Les impressionnistes affectionnaient les effets de lumière. Ils ont aimé représenter les plus spectaculaires, ceux du début et de la fin du jour. L’exposition proposée par le musée de Louviers dans le cadre du Festival Normandie impressionniste rassemble quelques beaux instants crépusculaires capturés par Monet et les peintres de son temps.

Mais l’expo ne s’arrête pas aux paysages. En prime, une section intimiste nous fait entrer dans les intérieurs bourgeois du 19e siècle, au fil de la vie, de l’aube au crépuscule.

Roger-Joseph Jourdain, Le nuage, 1885 Musée de Louviers

Ce tableau-ci, par exemple, m’a scotchée par sa théâtralité. Nul doute que c’est l’intention de ces rideaux ouverts, de cette femme qui nous fait face. On se croit face à la scène d’un théâtre.

L’oeuvre est signée d’un peintre né à Louviers, Roger-Joseph Jourdain, bien connu des milieux artistiques parisiens de l’époque. Ainsi, Jourdain participe à la souscription pour acheter l’Olympia de Manet à sa veuve et faire entrer le tableau dans les collections de l’Etat. C’est Monet qui se charge de rassembler les fonds.

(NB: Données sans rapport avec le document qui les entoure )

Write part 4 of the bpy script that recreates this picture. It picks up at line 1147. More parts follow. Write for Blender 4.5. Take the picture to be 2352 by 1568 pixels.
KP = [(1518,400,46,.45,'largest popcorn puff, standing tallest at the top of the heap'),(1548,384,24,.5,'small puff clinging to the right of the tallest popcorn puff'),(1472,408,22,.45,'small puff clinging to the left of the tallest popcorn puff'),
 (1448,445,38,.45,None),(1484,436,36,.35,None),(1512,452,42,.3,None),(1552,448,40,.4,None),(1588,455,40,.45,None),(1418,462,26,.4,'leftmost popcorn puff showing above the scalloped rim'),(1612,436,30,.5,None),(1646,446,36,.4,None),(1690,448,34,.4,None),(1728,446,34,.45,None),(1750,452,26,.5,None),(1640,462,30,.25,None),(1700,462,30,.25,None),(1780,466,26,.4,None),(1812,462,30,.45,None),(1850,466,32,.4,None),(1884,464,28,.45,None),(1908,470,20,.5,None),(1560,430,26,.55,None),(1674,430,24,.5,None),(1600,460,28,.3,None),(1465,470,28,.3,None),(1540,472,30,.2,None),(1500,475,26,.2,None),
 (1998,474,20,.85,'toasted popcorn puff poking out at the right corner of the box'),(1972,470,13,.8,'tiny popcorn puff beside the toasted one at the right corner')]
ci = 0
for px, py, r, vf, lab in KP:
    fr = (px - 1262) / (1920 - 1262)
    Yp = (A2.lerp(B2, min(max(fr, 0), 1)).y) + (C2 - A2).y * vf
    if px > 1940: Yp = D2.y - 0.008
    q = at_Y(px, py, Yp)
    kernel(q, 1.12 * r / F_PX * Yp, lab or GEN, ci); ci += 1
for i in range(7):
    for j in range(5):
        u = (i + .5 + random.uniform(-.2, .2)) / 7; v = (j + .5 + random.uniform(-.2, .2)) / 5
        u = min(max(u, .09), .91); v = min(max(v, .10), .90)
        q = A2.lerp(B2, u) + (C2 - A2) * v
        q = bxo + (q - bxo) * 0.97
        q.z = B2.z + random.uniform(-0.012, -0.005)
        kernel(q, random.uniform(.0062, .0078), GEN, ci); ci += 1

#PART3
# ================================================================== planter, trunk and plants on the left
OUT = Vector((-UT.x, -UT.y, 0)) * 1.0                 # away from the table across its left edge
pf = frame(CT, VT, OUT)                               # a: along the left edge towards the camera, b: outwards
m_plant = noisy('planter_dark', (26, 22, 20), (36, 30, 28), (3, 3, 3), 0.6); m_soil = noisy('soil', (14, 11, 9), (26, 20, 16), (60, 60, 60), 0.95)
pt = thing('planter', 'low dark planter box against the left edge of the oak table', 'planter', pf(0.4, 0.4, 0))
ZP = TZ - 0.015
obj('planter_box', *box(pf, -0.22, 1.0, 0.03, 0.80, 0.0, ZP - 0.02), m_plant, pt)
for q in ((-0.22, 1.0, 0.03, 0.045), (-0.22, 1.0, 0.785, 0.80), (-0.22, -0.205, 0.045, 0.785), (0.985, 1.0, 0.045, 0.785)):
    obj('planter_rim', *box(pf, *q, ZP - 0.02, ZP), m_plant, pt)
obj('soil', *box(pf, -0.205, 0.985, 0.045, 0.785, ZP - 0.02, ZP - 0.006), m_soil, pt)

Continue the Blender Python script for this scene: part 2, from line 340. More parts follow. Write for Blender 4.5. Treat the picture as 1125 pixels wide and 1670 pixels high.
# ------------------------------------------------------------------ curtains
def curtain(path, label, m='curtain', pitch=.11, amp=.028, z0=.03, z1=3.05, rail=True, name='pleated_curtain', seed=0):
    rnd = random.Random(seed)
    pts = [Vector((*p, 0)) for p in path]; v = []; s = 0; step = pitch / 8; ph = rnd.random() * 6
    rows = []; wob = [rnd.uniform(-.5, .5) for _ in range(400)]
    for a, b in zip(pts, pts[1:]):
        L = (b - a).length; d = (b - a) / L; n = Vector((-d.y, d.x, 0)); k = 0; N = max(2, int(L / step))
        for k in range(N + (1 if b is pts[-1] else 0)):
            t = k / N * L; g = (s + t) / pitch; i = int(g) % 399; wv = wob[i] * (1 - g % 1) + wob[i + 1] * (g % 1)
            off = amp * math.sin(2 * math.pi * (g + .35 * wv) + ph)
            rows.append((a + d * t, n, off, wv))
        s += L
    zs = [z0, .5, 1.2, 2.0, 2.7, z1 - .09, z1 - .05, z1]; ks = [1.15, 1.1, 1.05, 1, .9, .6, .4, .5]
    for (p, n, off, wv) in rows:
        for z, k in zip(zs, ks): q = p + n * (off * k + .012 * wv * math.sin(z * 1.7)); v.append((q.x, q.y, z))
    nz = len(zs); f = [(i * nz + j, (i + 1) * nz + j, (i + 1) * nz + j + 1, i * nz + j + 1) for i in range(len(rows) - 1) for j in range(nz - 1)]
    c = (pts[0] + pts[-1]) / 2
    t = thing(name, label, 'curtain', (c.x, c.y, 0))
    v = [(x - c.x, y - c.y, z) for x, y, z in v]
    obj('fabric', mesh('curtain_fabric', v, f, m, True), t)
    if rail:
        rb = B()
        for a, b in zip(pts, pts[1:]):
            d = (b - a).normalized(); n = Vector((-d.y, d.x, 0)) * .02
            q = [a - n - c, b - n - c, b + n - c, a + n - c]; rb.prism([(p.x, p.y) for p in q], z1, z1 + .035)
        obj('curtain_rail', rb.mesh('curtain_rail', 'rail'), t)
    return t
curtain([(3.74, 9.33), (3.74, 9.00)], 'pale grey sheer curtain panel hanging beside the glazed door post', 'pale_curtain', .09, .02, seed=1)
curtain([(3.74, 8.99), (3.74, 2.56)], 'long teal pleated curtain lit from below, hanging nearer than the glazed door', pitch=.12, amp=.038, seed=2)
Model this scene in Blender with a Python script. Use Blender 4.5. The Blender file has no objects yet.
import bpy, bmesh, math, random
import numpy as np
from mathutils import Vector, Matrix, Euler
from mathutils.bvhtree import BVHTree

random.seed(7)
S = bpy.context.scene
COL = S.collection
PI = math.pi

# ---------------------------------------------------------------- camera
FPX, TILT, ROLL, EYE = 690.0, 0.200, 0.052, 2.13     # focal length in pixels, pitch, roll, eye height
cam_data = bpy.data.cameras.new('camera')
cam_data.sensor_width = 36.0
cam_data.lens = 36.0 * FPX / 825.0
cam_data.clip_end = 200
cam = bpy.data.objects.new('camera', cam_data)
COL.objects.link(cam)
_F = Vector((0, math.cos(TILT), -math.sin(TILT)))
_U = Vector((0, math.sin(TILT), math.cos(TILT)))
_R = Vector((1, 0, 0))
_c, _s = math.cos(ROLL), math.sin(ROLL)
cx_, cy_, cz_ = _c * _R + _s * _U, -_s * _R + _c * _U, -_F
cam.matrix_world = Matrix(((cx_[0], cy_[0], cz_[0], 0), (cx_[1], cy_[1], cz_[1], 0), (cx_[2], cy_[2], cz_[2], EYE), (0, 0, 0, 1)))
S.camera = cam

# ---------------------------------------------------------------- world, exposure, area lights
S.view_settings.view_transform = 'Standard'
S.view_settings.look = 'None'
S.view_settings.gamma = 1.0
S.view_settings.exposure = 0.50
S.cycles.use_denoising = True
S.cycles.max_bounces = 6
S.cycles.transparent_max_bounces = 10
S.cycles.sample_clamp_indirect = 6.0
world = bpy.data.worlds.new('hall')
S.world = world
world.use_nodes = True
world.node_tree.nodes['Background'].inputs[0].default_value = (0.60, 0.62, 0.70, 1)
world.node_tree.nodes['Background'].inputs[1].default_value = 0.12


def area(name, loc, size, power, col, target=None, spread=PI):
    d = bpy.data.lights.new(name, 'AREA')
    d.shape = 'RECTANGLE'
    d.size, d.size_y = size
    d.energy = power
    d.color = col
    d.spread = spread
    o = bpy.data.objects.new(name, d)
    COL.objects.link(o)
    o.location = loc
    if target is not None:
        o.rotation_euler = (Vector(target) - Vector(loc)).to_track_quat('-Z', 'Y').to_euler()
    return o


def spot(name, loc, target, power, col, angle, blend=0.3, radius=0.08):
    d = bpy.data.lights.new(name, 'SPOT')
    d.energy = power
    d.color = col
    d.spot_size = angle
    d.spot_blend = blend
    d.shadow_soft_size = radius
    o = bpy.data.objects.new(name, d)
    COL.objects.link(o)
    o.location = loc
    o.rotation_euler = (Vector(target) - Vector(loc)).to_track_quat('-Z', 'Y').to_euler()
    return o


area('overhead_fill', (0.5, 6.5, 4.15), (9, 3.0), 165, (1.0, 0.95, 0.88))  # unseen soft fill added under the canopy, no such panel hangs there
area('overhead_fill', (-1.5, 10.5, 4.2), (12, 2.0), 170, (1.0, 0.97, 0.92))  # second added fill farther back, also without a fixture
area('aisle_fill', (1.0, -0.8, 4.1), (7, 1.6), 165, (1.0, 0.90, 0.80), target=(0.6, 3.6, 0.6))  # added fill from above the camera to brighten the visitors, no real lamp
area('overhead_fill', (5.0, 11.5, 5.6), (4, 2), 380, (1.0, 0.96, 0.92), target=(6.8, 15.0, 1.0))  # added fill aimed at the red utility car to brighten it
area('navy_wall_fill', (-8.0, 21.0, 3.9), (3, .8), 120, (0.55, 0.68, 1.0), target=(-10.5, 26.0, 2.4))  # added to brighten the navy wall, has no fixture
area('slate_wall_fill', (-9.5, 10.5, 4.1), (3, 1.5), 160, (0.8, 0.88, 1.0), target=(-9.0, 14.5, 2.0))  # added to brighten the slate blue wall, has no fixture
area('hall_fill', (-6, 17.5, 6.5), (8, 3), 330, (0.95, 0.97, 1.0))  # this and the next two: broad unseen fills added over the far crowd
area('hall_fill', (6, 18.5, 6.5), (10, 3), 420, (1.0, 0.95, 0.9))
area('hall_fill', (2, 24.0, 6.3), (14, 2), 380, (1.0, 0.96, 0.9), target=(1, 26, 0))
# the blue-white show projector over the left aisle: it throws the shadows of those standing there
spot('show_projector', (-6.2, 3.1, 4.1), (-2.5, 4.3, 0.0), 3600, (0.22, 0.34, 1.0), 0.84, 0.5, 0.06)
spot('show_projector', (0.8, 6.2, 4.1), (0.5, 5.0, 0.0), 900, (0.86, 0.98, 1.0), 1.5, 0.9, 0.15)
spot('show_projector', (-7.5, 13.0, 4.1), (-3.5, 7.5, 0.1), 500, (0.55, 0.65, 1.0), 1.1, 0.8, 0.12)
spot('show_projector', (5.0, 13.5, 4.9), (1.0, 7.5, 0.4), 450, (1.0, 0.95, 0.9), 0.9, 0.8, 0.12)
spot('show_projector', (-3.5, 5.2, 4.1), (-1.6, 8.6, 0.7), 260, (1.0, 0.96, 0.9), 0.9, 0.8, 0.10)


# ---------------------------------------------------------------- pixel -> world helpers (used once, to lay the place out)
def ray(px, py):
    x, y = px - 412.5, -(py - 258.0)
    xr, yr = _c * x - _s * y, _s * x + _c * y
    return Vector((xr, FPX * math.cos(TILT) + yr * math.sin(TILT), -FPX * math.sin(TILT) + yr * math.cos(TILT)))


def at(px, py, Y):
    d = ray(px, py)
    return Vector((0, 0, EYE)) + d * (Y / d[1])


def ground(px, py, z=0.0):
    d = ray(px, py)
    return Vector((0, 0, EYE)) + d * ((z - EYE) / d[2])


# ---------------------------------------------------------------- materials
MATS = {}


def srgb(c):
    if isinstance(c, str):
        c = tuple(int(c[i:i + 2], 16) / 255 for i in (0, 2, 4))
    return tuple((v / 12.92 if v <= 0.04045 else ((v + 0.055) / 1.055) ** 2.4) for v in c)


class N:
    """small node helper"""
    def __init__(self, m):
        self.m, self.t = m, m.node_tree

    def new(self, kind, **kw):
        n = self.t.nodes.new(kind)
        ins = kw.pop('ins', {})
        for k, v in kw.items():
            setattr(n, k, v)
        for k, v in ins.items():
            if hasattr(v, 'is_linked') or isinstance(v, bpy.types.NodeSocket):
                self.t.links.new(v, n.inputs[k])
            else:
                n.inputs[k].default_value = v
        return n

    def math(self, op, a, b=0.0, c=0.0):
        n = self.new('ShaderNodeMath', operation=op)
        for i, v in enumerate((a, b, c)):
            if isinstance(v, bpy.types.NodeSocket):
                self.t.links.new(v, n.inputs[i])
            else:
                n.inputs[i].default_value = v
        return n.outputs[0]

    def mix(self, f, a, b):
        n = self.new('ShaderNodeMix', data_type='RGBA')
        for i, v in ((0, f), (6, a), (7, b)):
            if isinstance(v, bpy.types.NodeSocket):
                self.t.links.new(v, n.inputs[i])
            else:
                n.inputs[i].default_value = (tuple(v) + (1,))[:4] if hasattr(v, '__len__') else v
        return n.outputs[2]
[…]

Jourdain retranscrit une scène du quotidien et fait de nous ses spectateurs indiscrets : les deux protagonistes sont en train de se faire une scène, justement. Pas de doute là-dessus. Le nuage dont il est question dans le titre ombrage leur relation, et non cette lumineuse journée d’été.

Que se sont-ils dit ? Elle s’appuie sur la table, comme si sa tête était devenue trop lourde des mots qu’elle vient d’entendre. Il s’est éloigné pour regarder par la fenêtre, comme s’il préférerait être ailleurs. Il croise les jambes, prêt à faire demi-tour quand une réplique bien sentie lui traversera l’esprit.
Le spectateur cherche des indices. Que faut-il déduire de ce haut-de-forme et de cette paire de gants posé sur le tabouret, de cette table mise pour le thé ? Petit morceau de virtuosité que cette nature morte, où la théière d’argent reflète les tasses de porcelaine et même l’éclat de lumière sur le plateau.

Comme lorsqu’on entre dans l’appartement de quelqu’un d’autre, l’oeil parcourt les détails, les petits bouquets disposés partout, les pages négligemment coincées entre les livres sur l’étagère, les bibelots sur la cheminée, le reflet du jour sur le tapis, la fenêtre qui se dessine sur la cheminée, sans trouver la clé. Peut-être Monsieur a-t-il suggéré une sortie à Madame, et celle-ci aura décliné pour cause de mal de tête ? Il boude à la fenêtre. Il n’a pas touché à son thé.

Mais l’oeil revient encore et encore vers un détail du premier plan un peu agaçant. Le tapis fait une bosse, comme le faisaient les tapis de laine d’autrefois. Il est tout prêt pour qu’on se prenne les pieds dedans.
Pourquoi le peintre a-t-il pris grand soin de décrire ce détail ? Veut-il accentuer le réalisme de la scène ? Rien n’est apprêté. Le couple n’est pas en train de recevoir. Ils sont juste tous les deux, dans leur petit fourbi, tandis que passe leur nuage.
C’est à se demander s’il y a quelque chose de caché. Un non-dit dissimulé sous le tapis.